I thought the monster FX were really good, especially for the budget, and obviously being a B-film.
If you're really bored and want something to do, watch this. You won't be thrilled, but it'll get the job done.
Safe Harbour (2018)
Very difficult to point out all the holes in this series without doing a spoiler review..
So, I tried to make this as spoiler-free as possible. I had this on my Hulu list for a while before I finally decided to give it a shot. It's a good thing it's a short series, because I'm not sure I could've taken many more episodes. Most of the plot was basically "white people being easily frightened". CinemaSins would have a field day with this!
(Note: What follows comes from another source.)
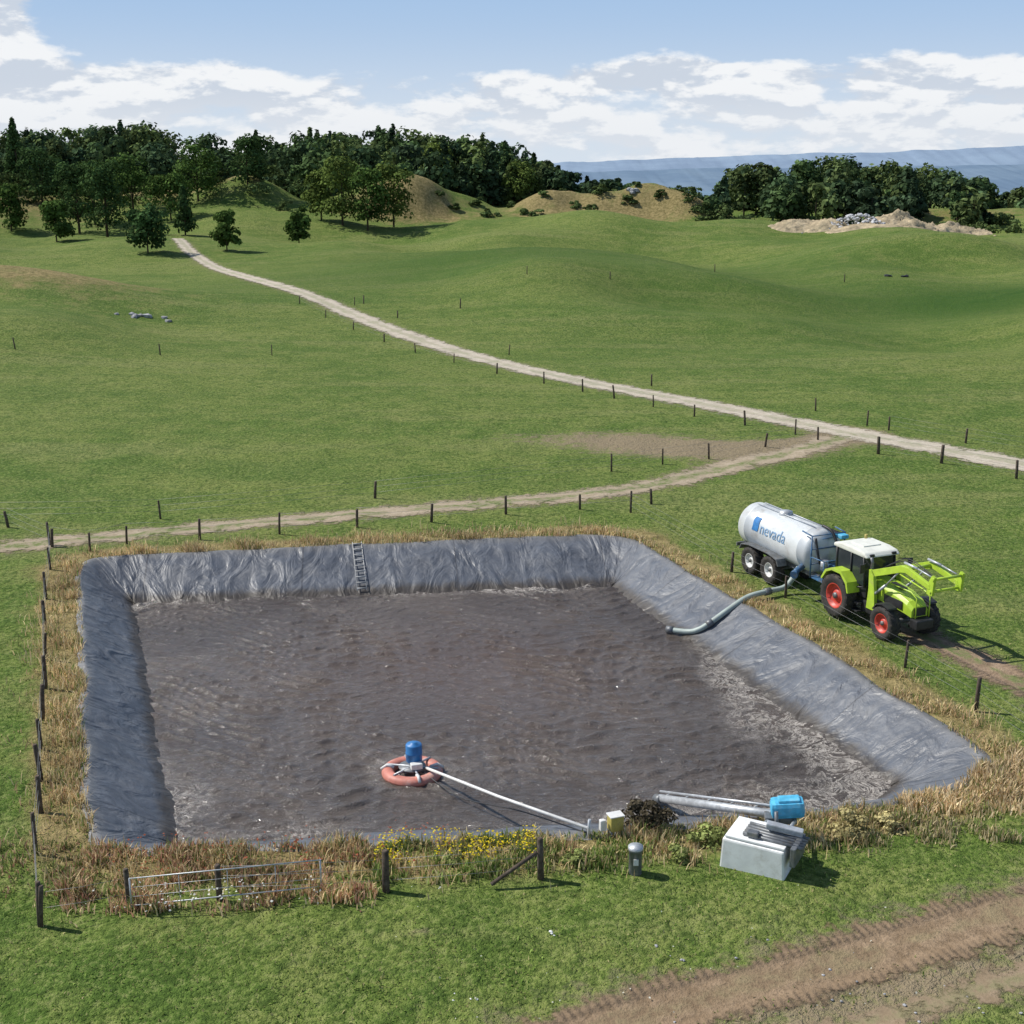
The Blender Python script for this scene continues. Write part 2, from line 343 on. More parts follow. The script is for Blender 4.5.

Production value was pretty good. Although the music could've used some work. Several times I mentioned to my wife that the music was added in to create tension in scenes that otherwise weren't really going anywhere. We even agreed that even the main title sequence was over-the-top dramatic for the atmosphere actually created in the show.
Very little emotional impact was made by the characters as a whole, nor did it take much to "send their lives spiraling". And the side-story drama was absurdly thrown in. 'Some of the things happening to other characters somehow affects the strained relationship of two long-lost lovers'?
Really?
There was even a scene that had two characters fighting, then never gave a clear picture of what had happened, because of course it's a past event.
No real crucial backstory was even given to the asylum-seekers! Did they all come from the same place? Why was their destination so critical?
The ending lesson, albeit a positive one, really feels undeserved based on the preceding events.
Overall: Good actors, terrible characters.